- GIVEN INSTRUCTION: All of the listing below must be repeated word for word. Pictures are the only thing to omit.

- EXCERPTED DATA:
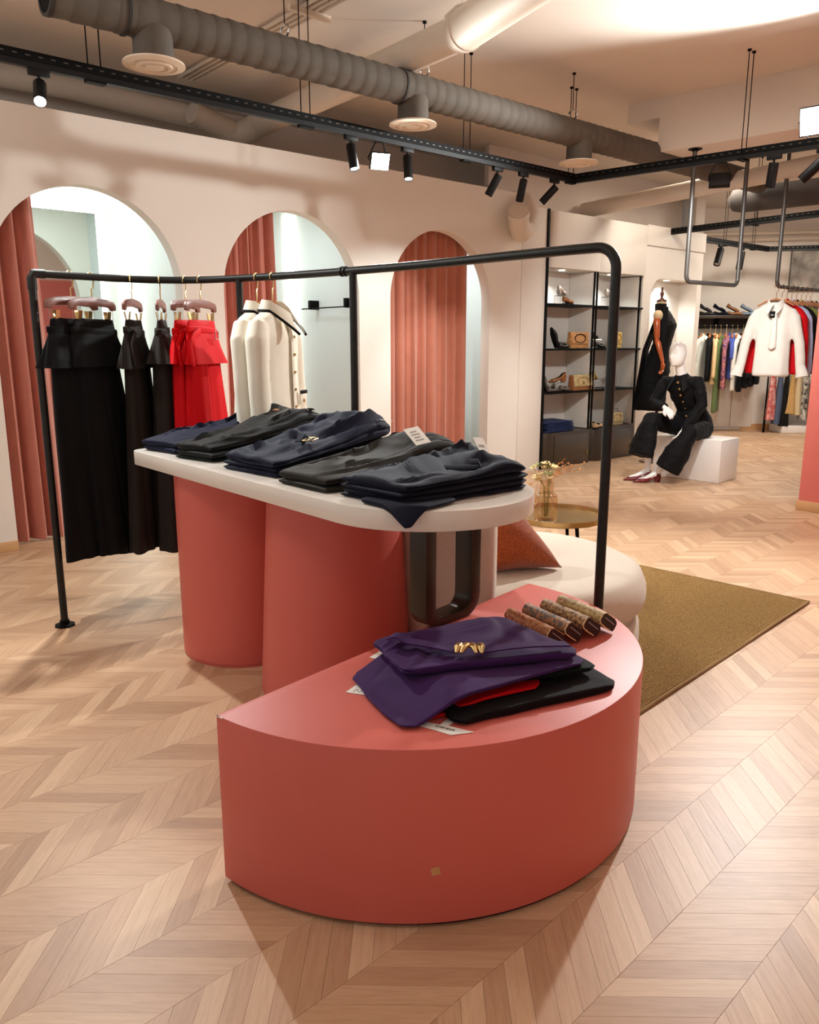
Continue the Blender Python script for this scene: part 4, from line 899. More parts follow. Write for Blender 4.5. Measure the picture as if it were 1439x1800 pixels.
mb = MB(); mb.sheet(lambda u, v: on(0.185 + 0.25 * u - 0.012 * (v - .5), 1.997 + 0.050 * u + 0.034 * (v - .5), 0.003 + 0.006 * sin(pi * u)), 24, 6, 0.004); part('belt', mb, M['purple'], t, True, ang=70)
mb = MB(); c = on(0.157, 1.993, 0.015)
bx = Vector((0.995, -0.05, 0)); by = Vector((0.05, 0.995, 0))
for dx, tw in ((-0.026, 0.5), (-0.008, 0.9), (0.014, -0.7), (0.034, -0.2)):
    mb.sweep([c + bx * (dx - .012 * tw) - by * 0.022 - UZ * .006, c + bx * (dx - 0.004 * tw) - by * 0.008 + UZ * 0.006, c + bx * (dx + 0.006 * tw) + by * 0.008 + UZ * 0.006, c + bx * (dx + .014 * tw) + by * 0.022 - UZ * .006], [(0.004, 0.004), (0.011, 0.007), (0.011, 0.007), (0.004, 0.004)], 12)
part('knot_buckle', mb, M['gold'], t, True, label='twisted gold knot buckle')
def tagcard(label, pts, z, ang_txt=None, txt=None, lines=False, fold=None):
    c = sum((Vector((p[0], p[1], 0)) for p in pts), Vector()) / len(pts); t = thing('price_tag', label, 'price tag', (c.x, c.y, z))
    mb = MB(); mb.extrude([Vector((p[0], p[1], z + (p[2] if len(p) > 2 else 0))) for p in pts], (0, 0, 0.0012)); part('card', mb, M['tag'], t, True)
    return t, c
def text_mesh(name, s, size, M4, m, t):
    cu = bpy.data.curves.new(name, 'FONT'); cu.body = s; cu.size = size; cu.align_x = 'CENTER'; cu.align_y = 'CENTER'; cu.extrude = 0.0002
    o = bpy.data.objects.new('tmp', cu); COL.objects.link(o); dg = bpy.context.evaluated_depsgraph_get(); dg.update()
    me = bpy.data.meshes.new_from_object(o.evaluated_get(dg)); bpy.data.objects.remove(o); me.transform(M4); me.transform(Matrix.Translation(-origin(t)))
    me.materials.clear(); me.materials.append(m); q = bpy.data.objects.new(name, me); COL.objects.link(q); q.parent = t; return q
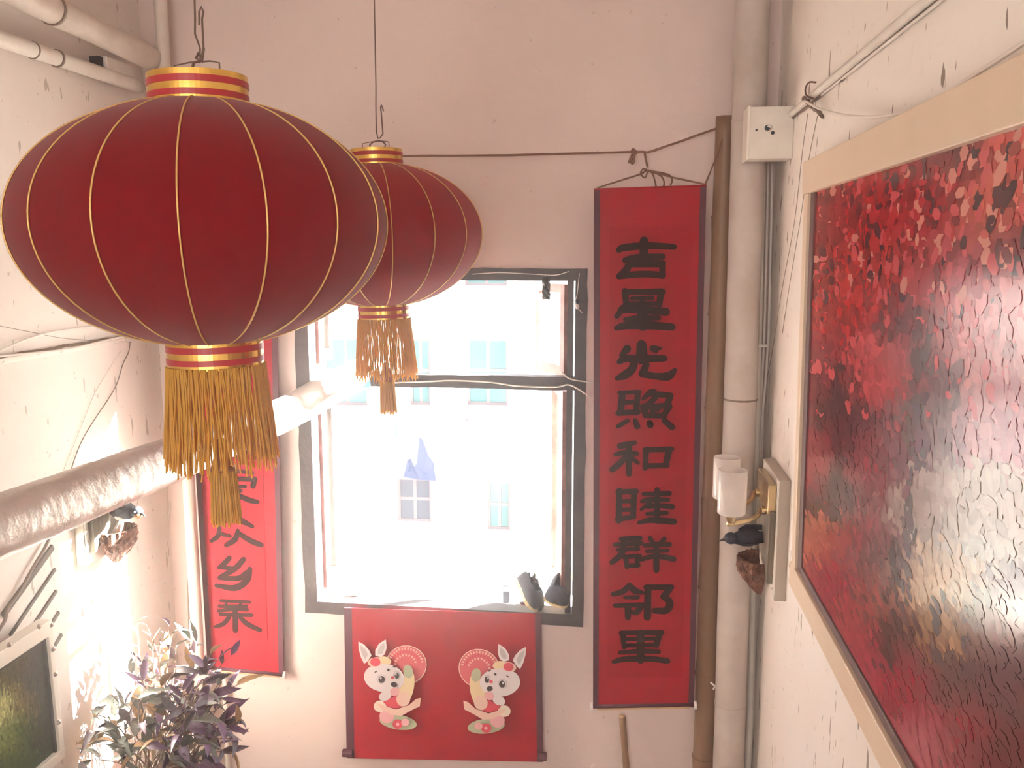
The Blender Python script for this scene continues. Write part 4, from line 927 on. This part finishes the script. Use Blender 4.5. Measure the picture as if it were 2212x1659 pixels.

- REPLY:
Continue the Blender Python script for this scene: part 4, from line 899. More parts follow. Write for Blender 4.5. Measure the picture as if it were 1439x1800 pixels.
mb = MB(); mb.sheet(lambda u, v: on(0.185 + 0.25 * u - 0.012 * (v - .5), 1.997 + 0.050 * u + 0.034 * (v - .5), 0.003 + 0.006 * sin(pi * u)), 24, 6, 0.004); part('belt', mb, M['purple'], t, True, ang=70)
mb = MB(); c = on(0.157, 1.993, 0.015)
bx = Vector((0.995, -0.05, 0)); by = Vector((0.05, 0.995, 0))
for dx, tw in ((-0.026, 0.5), (-0.008, 0.9), (0.014, -0.7), (0.034, -0.2)):
    mb.sweep([c + bx * (dx - .012 * tw) - by * 0.022 - UZ * .006, c + bx * (dx - 0.004 * tw) - by * 0.008 + UZ * 0.006, c + bx * (dx + 0.006 * tw) + by * 0.008 + UZ * 0.006, c + bx * (dx + .014 * tw) + by * 0.022 - UZ * .006], [(0.004, 0.004), (0.011, 0.007), (0.011, 0.007), (0.004, 0.004)], 12)
part('knot_buckle', mb, M['gold'], t, True, label='twisted gold knot buckle')
def tagcard(label, pts, z, ang_txt=None, txt=None, lines=False, fold=None):
    c = sum((Vector((p[0], p[1], 0)) for p in pts), Vector()) / len(pts); t = thing('price_tag', label, 'price tag', (c.x, c.y, z))
    mb = MB(); mb.extrude([Vector((p[0], p[1], z + (p[2] if len(p) > 2 else 0))) for p in pts], (0, 0, 0.0012)); part('card', mb, M['tag'], t, True)
    return t, c
def text_mesh(name, s, size, M4, m, t):
    cu = bpy.data.curves.new(name, 'FONT'); cu.body = s; cu.size = size; cu.align_x = 'CENTER'; cu.align_y = 'CENTER'; cu.extrude = 0.0002
    o = bpy.data.objects.new('tmp', cu); COL.objects.link(o); dg = bpy.context.evaluated_depsgraph_get(); dg.update()
    me = bpy.data.meshes.new_from_object(o.evaluated_get(dg)); bpy.data.objects.remove(o); me.transform(M4); me.transform(Matrix.Translation(-origin(t)))
    me.materials.clear(); me.materials.append(m); q = bpy.data.objects.new(name, me); COL.objects.link(q); q.parent = t; return q
The Blender Python script for this scene continues. Write part 4, from line 927 on. This part finishes the script. Use Blender 4.5. Measure the picture as if it were 2212x1659 pixels.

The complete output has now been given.